La proposta di intraprendere il cammino del diaconato, Giorgio l’ha ricevuta per la prima volta una quindicina di anni fa «ma i figli erano ancora piccoli e con mia moglie non ce la siamo sentita». Il desiderio, però, Giorgio ha continuato a coltivarlo nell’esperienza parrocchiale e in quella spirituale del centro Charles de Foucauld di Cittadella, fondato da don Ernesto Martignon «che è stato mio insegnante di religione alle superiori. Proprio al centro, poi, ho conosciuto mia moglie».

E così... è giunta una nuova proposta da parte di don Giuseppe Campagnaro, cappellano dell’ospedale di Cittadella, dove Giorgio presta servizio come ministro straordinario della comunione. «Pensando alla mia vita, ringrazio il Signore per tutti i doni che mi ha mandato come segno del suo amore, soprattutto per il dono della fede trasmessomi attraverso i miei genitori. Lo ringrazio per tutte le persone che mi ha fatto incontrare... Intraprendendo il cammino di formazione al diaconato permanente penso di poter accrescere la mia fede in Gesù e aumentare la mia vicinanza al Signore. Così da contribuire, con la mia piccolezza e il suo grande aiuto, in modo più qualificato alla diffusione del suo regno nelle nostre comunità parrocchiali».

Pietro Ventura, classe 1966, a Cittadella ci è arrivato per amore. «Sono nato e cresciuto a Mondavio, un paesino della provincia di Pesaro Urbino. Fin da piccolo sono stato educato a una fede fatta di cose semplici, in una piccola comunità dove la religione era molto importante.
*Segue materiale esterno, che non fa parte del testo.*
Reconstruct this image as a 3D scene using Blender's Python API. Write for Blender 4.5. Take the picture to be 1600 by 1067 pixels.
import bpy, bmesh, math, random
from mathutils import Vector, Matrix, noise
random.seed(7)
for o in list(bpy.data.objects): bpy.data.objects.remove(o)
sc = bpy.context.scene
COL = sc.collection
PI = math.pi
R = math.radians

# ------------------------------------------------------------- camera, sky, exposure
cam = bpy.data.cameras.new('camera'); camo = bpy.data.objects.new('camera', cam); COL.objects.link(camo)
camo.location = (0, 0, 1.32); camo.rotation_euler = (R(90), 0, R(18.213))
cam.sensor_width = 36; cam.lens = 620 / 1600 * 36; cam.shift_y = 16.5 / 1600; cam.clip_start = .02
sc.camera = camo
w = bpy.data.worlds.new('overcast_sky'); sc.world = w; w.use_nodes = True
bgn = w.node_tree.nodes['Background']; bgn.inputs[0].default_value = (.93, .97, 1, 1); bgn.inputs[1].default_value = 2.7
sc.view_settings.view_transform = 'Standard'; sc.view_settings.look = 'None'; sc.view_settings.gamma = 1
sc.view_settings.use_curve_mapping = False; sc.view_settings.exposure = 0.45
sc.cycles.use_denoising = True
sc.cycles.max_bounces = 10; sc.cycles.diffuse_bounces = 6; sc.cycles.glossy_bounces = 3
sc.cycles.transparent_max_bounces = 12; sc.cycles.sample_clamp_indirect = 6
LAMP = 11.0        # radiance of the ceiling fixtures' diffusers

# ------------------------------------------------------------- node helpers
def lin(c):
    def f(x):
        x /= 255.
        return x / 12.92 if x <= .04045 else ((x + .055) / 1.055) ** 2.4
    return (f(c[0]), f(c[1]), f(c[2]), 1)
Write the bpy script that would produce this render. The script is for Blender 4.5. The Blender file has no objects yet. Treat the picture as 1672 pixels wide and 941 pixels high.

Ho respirato una fede che a volte aveva il profumo inebriante dell’incenso, ma che a volte forse si discostava dalla gente. Sin da giovane mi sono impegnato in parrocchia e, grazie a esperienze con il centro missionario e i campi di lavoro, ho conosciuto meglio Gesù e sono riuscito a sentirlo parte della mia vita. Nonostante lo slancio missionario, forse anche perché avevo in mente e nel cuore la sofferenza della mia gente, ho sempre pensato che non occorreva andare lontano in missione per cercare la povertà, per trovare gli ultimi, per alleggerire le sofferenze di chi soffre».

Dopo gli studi di giurisprudenza, a 27 anni Pietro vive l’esperienza dal servizio civile a Vicenza, in una casa famiglia della comunità Papa Giovanni XXIII. «Sono stati anni importanti dove ho approfondito una fede più matura. E... ho anche conosciuto mia moglie Laura, che ho sposato a Cittadella nel 1996. Insieme abbiamo compiuto il discernimento per diventare membri della comunità Papa Giovanni XXIII e abbiamo scelto di vivere questa vocazione: seguire Gesù povero e servo e condividere la vita degli ultimi, con uno stile di vita povero, nella preghiera, nella fraternità. Abbiamo due figli naturali, Francesco e Filippo, e due figli rigenerati nell’amore: Marco (con noi da vent’anni) e Alessia (da cinque). La comunità è anche il mio luogo di lavoro da 22 anni».

Fin dai primi anni di matrimonio, Pietro e Laura hanno più volte parlato di diaconato permanente. «Ci siamo confrontati con don Oreste Benzi e poi con il responsabile generale Giovanni Ramonda. Solo negli ultimi anni abbiamo avuto più chiarezza e mi sento con serenità e consapevolezza di affermare di sentirmi chiamato a vivere questo ministero anche per dare più significato al mio servizio con gli ultimi e vincere il rischio di essere un semplice “impiegato della carità”, vale a dire uno che lavora nel sociale, senza immergersi completamente in Cristo, senza essere innamorato di lui. Solo se siamo innamorati di lui allora l’amore verso i più deboli e gli ultimi non è solo un sentimento ma diventa una scelta».